If you want the initial velocity and angle of the projectile that follows
the trajectory $y = ax + bx^2,$
you have to solve for $v_0$ and $\theta$ in terms of $a,$ $b,$
and $g.$
Update: For reference, it may be helpful to show the derivation of $v_0$ and $\theta$ from $a$ and $b.$ We suppose that we are given the path
$$ y = ax + bx^2 $$
for some given (known) values of $a$ and $b.$
This can only be a projectile trajectory if the same path is also given by an equation of the form
$$ y = (\tan\theta)x - \left(\frac{g}{2v_0^2\cos^2\theta}\right)x^2$$
for some values of $v_0,$ $\theta,$ and $g.$
In order for both equations to describe the same path, the right hand side must be the same polynomial in each equation. This means the coefficient of $x$ must be the same each time, and the coefficient of $x^2$ must be the same. So we have a projectile trajectory only if we can simultaneously solve these two equations:
\begin{align}
a &= \tan\theta, \\
b &= -\frac{g}{2v_0^2\cos^2\theta} = -\frac{g}{2v_0^2}\sec^2\theta.
\end{align}
From the first of these equations we have $\theta = \tan^{-1}(a)$
(for a projectile that travels over the part of the parabola for
which $x \geq 0$)
or $\theta = \tan^{-1}(a) + \pi$ (for the other part of the parabola).
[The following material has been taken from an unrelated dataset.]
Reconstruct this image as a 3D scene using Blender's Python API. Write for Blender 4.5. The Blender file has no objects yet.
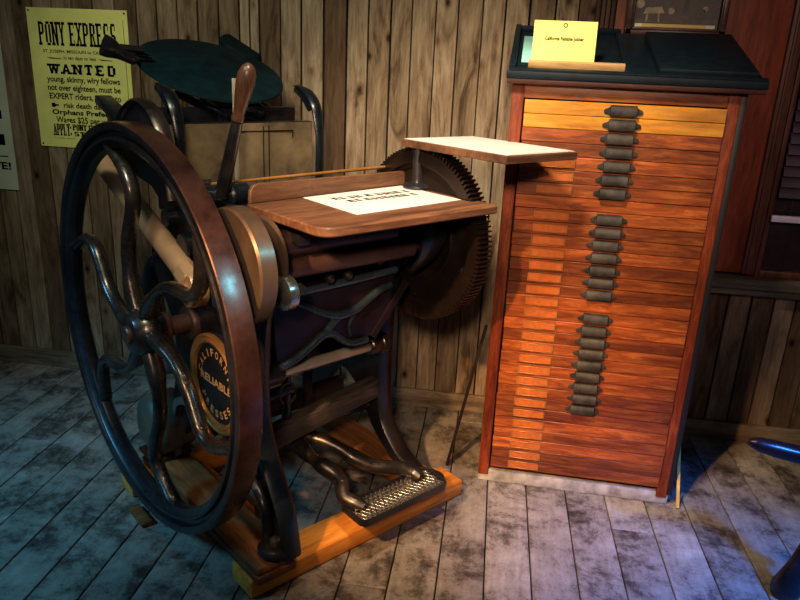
import bpy, bmesh, math, random
from mathutils import Vector, Matrix
PI = math.pi
R_ = math.radians
scene = bpy.context.scene
COL = scene.collection
random.seed(7)

# ---------------------------------------------------------------- camera
F = Vector((-0.13383296, 0.93908808, -0.31654751))
RT = Vector((0.98697442, 0.15508174, 0.04279203))
UP = Vector((-0.08927622, 0.30669731, 0.94761095))
cam_data = bpy.data.cameras.new('camera')
cam_data.sensor_width = 36.0
cam_data.lens = 703.05 / 800.0 * 36.0
cam_data.clip_start = 0.05
cam = bpy.data.objects.new('camera', cam_data)
COL.objects.link(cam)
rot = Matrix((RT, UP, -F)).transposed().to_4x4()
cam.matrix_world = Matrix.Translation((0, 0, 1.55)) @ rot
scene.camera = cam

# ---------------------------------------------------------------- colour management
vs = scene.view_settings
vs.view_transform = 'Standard'
vs.look = 'None'
vs.gamma = 1.0
vs.use_curve_mapping = False
vs.exposure = 0.35

# ---------------------------------------------------------------- world and lamps
world = bpy.data.worlds.new('world')
scene.world = world
world.use_nodes = True
bg = world.node_tree.nodes['Background']
bg.inputs[0].default_value = (0.35, 0.55, 0.75, 1)
bg.inputs[1].default_value = 0.035


def lamp(name, kind, loc, target, energy, color, size=0.3, spot=60, blend=0.6, sy=None):
    d = bpy.data.lights.new(name, kind)
    d.energy = energy
    d.color = color
    if kind == 'AREA':
        d.size = size
        if sy:
            d.shape = 'RECTANGLE'
            d.size_y = sy
    else:
        d.shadow_soft_size = size
    if kind == 'SPOT':
        d.spot_size = R_(spot)
        d.spot_blend = blend
    o = bpy.data.objects.new(name, d)
    COL.objects.link(o)
    o.location = loc
    o.rotation_euler = (Vector(target) - Vector(loc)).to_track_quat('-Z', 'Y').to_euler()
    return o


lamp('overhead_lamp', 'SPOT', (-0.30, 1.25, 2.75), (-0.06, 2.45, 1.05), 215, (1.0, 0.82, 0.60), 0.12, 66, 1.0)
lamp('warm_spot', 'SPOT', (-1.05, -0.1, 2.30), (0.0, 2.36, 0.30), 470, (1.0, 0.56, 0.25), 0.05, 32, 1.0)
lamp('room_light', 'SPOT', (-0.1, -0.9, 2.3), (-0.28, 2.5, 0.85), 250, (1.0, 0.70, 0.45), 0.16, 36, 1.0)  # added warm fill from the camera side, not a lamp of the room
lamp('right_wall_fill', 'SPOT', (0.9, -0.6, 2.3), (0.95, 3.0, 1.4), 95, (1.0, 0.66, 0.50), 0.2, 30, 1.0)  # added fill that brightens the red panelling, no real fixture
lamp('window_light_left', 'SPOT', (-3.0, 0.7, 2.0), (-1.65, 2.05, 0.0), 170, (0.14, 0.58, 1.0), 0.3, 48, 1.0)
lamp('window_light_right', 'SPOT', (1.9, 0.7, 2.2), (0.84, 1.84, 0.0), 620, (0.03, 0.20, 1.0), 0.2, 34, 1.0)
lamp('cyan_lamp', 'SPOT', (1.50, 1.27, 2.40), (-0.68, 1.58, 1.02), 70, (0.20, 0.75, 1.0), 0.10, 13, 1.0)
lamp('wall_wash', 'SPOT', (-1.1, 1.0, 2.6), (-1.05, 3.0, 1.25), 66, (0.95, 0.95, 0.70), 0.2, 82, 1.0)  # added spot to brighten the poster and the left wall


# ---------------------------------------------------------------- materials
def new_mat(name):
    m = bpy.data.materials.new(name)
    m.use_nodes = True
    nt = m.node_tree
    b = nt.nodes['Principled BSDF']
    return m, nt, b


def N(nt, t, **kw):
    n = nt.nodes.new(t)
    for k, v in kw.items():
        setattr(n, k, v)
    return n


def ramp(nt, fac, stops):
    r = N(nt, 'ShaderNodeValToRGB')
    el = r.color_ramp.elements
    while len(el) < len(stops):
        el.new(0.5)
    for e, (p, c) in zip(el, stops):
        e.position = p
        e.color = (c[0], c[1], c[2], 1)
    nt.links.new(fac, r.inputs[0])
    return r.outputs[0]


def mixc(nt, fac, a, b, mode='MIX'):
    m = N(nt, 'ShaderNodeMix', data_type='RGBA', blend_type=mode)
    if isinstance(fac, (int, float)):
        m.inputs[0].default_value = fac
    else:
        nt.links.new(fac, m.inputs[0])
    for i, x in ((6, a), (7, b)):
        if isinstance(x, tuple):
            m.inputs[i].default_value = (x[0], x[1], x[2], 1)
        else:
            nt.links.new(x, m.inputs[i])
    return m.outputs[2]


def coords(nt, scale=(1, 1, 1), rnd=True, rotz=0):
    tc = N(nt, 'ShaderNodeTexCoord')
    mp = N(nt, 'ShaderNodeMapping')
    mp.inputs['Scale'].default_value = scale
    mp.inputs['Rotation'].default_value = (0, 0, rotz)
    nt.links.new(tc.outputs['Object'], mp.inputs[0])
    if rnd:
        oi = N(nt, 'ShaderNodeObjectInfo')
        ml = N(nt, 'ShaderNodeMath', operation='MULTIPLY')
        ml.inputs[1].default_value = 37.0
        nt.links.new(oi.outputs['Random'], ml.inputs[0])
        cb = N(nt, 'ShaderNodeCombineXYZ')
        for i in range(3):
            nt.links.new(ml.outputs[0], cb.inputs[i])
        nt.links.new(cb.outputs[0], mp.inputs['Location'])
        return mp.outputs[0], oi.outputs['Random']
    return mp.outputs[0], None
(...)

Using the identity $\sec^2\theta = 1 + \tan^2\theta,$ we have
$$
b = -\frac{g}{2v_0^2}\sec^2\theta = -\frac{g}{2v_0^2}(1 + \tan^2\theta),
$$
and using the fact that $a = \tan\theta,$
$$
b = -\frac{g}{2v_0^2}(1 +a^2).
$$
If $g$ is known, then there is only one unknown in this last equation,
$v_0.$ To find $v_0$ we first isolate $v_0^2$ on one side of the equation:
$$
v_0^2 = -\frac{g(1 + a^2)}{2b}.
$$
The left side must be positive; making the usual assumption that $g > 0,$ and and noticing that $1 + a^2$ is necessarily positive,
we conclude that we can only solve this equation if $b < 0.$
Provided that $b < 0,$ we find that
$$
v_0 = \sqrt{-\frac{g(1 + a^2)}{2b}},
$$
so we have derived both the angle and initial velocity from the coefficients $a$ and $b.$ Moreover, this derivation always works as long as $b < 0$:
any downward-opening parabola is the path of a projectile trajectory.